One of my favorite things to do on a Sunday afternoon is to go downtown to one of the community gathering places and watch children play in the interactive water fountain.  I love to watch them run into the spouts and feel its force of energy as they splash around in the water.  The run, they fall down, they get back up.  When the fountain changes patterns and diminishes its force, the children giggling and jumping watch in hopeful anticipation of the water shooting up from the spout again. Not knowing when or where the next spray of water will be, the children look toward their parents or siblings for cues as to how to negotiate their next move.  As an onlooker, it’s hard to discern the backgrounds of these children–who they are, where they live and the circumstances in which they experience childhood.  Rather, all that is evident is childhood.   While watching the children play, I began to think about the notion that some children, who despite experiencing adversity early in their lives grow up to overcome difficult circumstances.  I wondered about the factors that contributed to their success. I thought about people I know and families I’ve worked with who, despite humble beginnings, were managing their lives successfully. I also reflected on popular figures in the media whose biographies highlight the ways in which they overcame early adversity in their lives.

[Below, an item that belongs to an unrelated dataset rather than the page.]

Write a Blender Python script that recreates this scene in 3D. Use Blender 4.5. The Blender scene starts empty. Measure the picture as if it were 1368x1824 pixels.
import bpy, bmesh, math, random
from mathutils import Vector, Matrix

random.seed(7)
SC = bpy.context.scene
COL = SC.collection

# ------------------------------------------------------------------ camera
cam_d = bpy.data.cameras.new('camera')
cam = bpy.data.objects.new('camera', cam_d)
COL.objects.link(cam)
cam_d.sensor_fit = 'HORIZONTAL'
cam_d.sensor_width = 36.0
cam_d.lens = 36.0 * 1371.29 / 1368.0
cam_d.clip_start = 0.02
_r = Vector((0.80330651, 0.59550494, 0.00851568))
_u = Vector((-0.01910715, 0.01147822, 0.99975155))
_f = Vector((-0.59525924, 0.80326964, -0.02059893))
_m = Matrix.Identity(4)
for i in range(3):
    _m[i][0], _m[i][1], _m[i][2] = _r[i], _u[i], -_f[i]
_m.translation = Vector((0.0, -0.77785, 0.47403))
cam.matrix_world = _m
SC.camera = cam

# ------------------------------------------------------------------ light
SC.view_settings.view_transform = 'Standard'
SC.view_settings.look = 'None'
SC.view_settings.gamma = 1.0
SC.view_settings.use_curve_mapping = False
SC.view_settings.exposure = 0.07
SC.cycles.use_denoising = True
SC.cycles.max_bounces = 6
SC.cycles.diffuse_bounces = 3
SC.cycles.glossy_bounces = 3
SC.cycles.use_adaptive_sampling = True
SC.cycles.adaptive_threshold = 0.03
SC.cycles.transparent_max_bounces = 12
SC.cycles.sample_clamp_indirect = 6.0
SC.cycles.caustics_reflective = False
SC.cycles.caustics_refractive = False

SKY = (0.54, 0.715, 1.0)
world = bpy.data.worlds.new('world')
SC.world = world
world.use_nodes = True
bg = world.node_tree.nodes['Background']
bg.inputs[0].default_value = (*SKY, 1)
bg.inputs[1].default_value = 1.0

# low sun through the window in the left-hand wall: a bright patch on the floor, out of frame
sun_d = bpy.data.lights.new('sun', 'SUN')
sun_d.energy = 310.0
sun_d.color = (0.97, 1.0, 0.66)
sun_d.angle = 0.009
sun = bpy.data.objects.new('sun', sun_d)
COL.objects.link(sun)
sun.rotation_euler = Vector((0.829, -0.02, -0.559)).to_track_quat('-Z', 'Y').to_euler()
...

As I reflected on the stories of these individuals, it occurred to me that a common theme among them was hope. I began to see the various ways in which hope was a highly influential and motivating force in their lives. This kind of hope was not passive—it was not merely wishing for a better life, but was active. It involved thinking, planning, and acting on those thoughts and plans to achieve desired outcomes. It was the driving force that kept them moving despite the adversity and allowed them to adapt and cope in the midst of their circumstances. I’m not alone in this awareness.  Many of us have encountered individuals who have defied the statistics and the conventional wisdom that says if you live here, go to school there or have these parents that the likelihood of success for you is dim.